Prompt: The line containing "COL = scene.collection" marks the end: extract everything from the first line of the data through that line, exactly, with no pictures.

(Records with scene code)
- - - - - - -
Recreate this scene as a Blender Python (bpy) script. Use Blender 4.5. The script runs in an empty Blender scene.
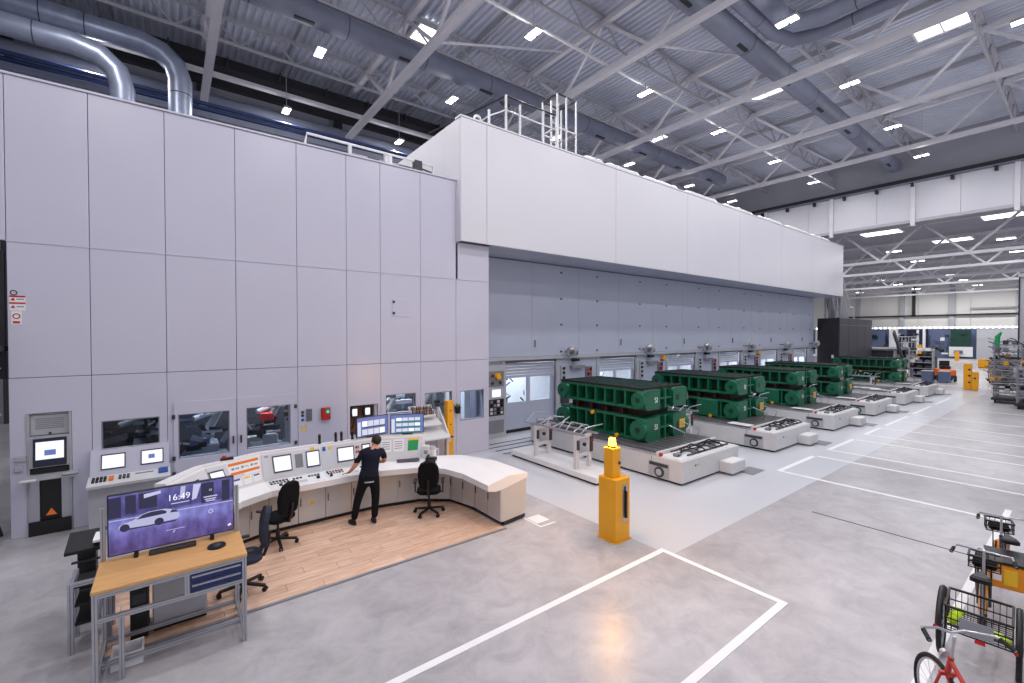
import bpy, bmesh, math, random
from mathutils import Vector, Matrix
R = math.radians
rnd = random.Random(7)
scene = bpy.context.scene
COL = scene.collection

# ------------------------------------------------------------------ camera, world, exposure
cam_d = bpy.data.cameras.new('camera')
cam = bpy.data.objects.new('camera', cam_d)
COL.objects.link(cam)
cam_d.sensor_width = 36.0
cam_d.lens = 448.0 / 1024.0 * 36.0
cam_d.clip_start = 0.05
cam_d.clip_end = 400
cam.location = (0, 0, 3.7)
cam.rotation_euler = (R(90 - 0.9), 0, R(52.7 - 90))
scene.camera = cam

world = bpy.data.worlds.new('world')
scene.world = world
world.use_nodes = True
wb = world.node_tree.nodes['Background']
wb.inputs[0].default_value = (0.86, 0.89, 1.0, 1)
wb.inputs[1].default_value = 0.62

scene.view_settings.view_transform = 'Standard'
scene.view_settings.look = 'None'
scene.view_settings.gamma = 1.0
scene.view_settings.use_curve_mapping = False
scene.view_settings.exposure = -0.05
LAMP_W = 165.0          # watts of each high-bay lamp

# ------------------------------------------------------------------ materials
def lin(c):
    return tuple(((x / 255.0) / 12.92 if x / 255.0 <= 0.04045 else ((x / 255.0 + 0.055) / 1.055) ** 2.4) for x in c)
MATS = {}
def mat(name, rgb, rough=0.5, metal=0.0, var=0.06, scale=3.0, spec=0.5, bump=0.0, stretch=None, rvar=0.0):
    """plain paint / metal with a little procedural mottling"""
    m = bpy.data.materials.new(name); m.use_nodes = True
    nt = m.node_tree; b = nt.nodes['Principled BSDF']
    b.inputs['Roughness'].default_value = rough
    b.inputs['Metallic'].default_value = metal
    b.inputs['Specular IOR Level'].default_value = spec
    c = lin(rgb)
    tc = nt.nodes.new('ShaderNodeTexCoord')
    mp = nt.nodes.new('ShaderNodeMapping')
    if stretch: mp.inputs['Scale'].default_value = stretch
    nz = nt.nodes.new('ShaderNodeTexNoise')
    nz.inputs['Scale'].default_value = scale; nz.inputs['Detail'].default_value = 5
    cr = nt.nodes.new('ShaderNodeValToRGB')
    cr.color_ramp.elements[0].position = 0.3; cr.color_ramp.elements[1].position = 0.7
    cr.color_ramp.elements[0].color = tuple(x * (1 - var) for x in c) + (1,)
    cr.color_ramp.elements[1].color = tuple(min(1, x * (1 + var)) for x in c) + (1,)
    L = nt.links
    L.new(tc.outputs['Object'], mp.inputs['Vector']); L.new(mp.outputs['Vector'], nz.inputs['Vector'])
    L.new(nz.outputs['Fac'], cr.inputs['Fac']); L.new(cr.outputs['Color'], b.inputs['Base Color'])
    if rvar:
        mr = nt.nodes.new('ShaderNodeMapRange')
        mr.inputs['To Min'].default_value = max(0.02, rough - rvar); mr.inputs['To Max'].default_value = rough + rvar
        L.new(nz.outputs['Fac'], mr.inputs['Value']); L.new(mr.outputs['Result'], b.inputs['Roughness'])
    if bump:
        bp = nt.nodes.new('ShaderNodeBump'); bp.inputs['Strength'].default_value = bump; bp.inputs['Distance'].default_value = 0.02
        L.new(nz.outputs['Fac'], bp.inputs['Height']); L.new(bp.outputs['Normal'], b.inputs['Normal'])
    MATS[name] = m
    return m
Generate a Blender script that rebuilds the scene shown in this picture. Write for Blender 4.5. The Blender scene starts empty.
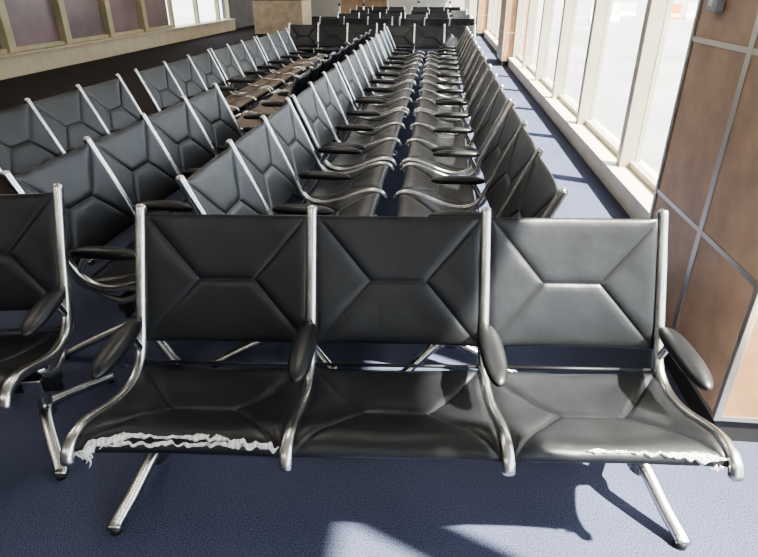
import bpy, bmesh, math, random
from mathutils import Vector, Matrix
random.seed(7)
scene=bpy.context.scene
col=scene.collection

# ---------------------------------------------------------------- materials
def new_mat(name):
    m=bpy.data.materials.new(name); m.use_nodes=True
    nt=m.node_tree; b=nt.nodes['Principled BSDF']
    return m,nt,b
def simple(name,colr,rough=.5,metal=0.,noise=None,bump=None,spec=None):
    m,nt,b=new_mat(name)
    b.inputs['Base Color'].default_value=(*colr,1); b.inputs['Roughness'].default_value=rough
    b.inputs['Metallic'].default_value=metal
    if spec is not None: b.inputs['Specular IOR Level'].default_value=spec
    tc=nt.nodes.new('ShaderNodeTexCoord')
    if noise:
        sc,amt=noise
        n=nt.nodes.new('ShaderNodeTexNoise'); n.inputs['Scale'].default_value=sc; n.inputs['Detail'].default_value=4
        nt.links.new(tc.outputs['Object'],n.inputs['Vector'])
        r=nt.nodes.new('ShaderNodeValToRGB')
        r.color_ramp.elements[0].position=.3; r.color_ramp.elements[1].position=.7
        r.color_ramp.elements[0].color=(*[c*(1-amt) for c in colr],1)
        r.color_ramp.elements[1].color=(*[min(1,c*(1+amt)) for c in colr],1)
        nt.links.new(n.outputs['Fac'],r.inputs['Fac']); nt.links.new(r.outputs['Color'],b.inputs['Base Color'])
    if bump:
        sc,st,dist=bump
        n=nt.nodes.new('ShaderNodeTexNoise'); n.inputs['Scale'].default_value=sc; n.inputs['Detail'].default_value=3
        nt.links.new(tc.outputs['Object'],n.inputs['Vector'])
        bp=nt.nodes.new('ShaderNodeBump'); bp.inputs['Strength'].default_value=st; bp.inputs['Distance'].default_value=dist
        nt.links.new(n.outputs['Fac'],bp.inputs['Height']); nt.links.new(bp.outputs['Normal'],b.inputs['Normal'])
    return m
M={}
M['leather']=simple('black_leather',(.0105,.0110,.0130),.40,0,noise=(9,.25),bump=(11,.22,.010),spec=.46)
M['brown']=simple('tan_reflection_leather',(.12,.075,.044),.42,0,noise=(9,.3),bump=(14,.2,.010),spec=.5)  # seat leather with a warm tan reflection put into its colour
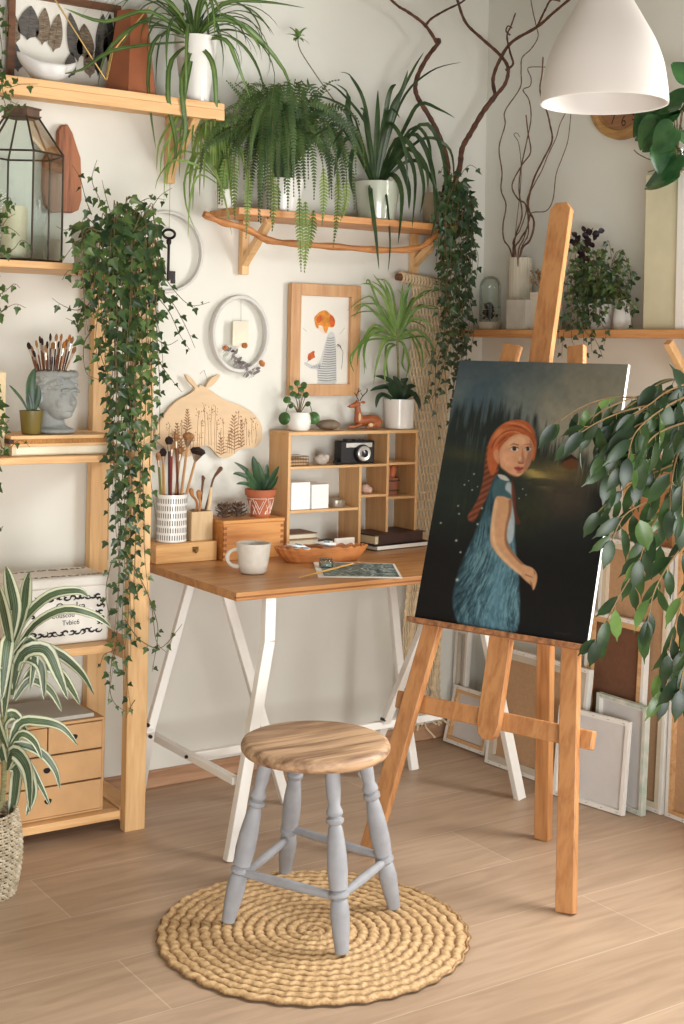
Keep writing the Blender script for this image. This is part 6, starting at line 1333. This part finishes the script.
- - - - - - -
Task answer:
Recreate this scene as a Blender Python (bpy) script. Use Blender 4.5. The script runs in an empty Blender scene.
import bpy, bmesh, math, random
from mathutils import Vector, Matrix
R = math.radians
rnd = random.Random(7)
scene = bpy.context.scene
COL = scene.collection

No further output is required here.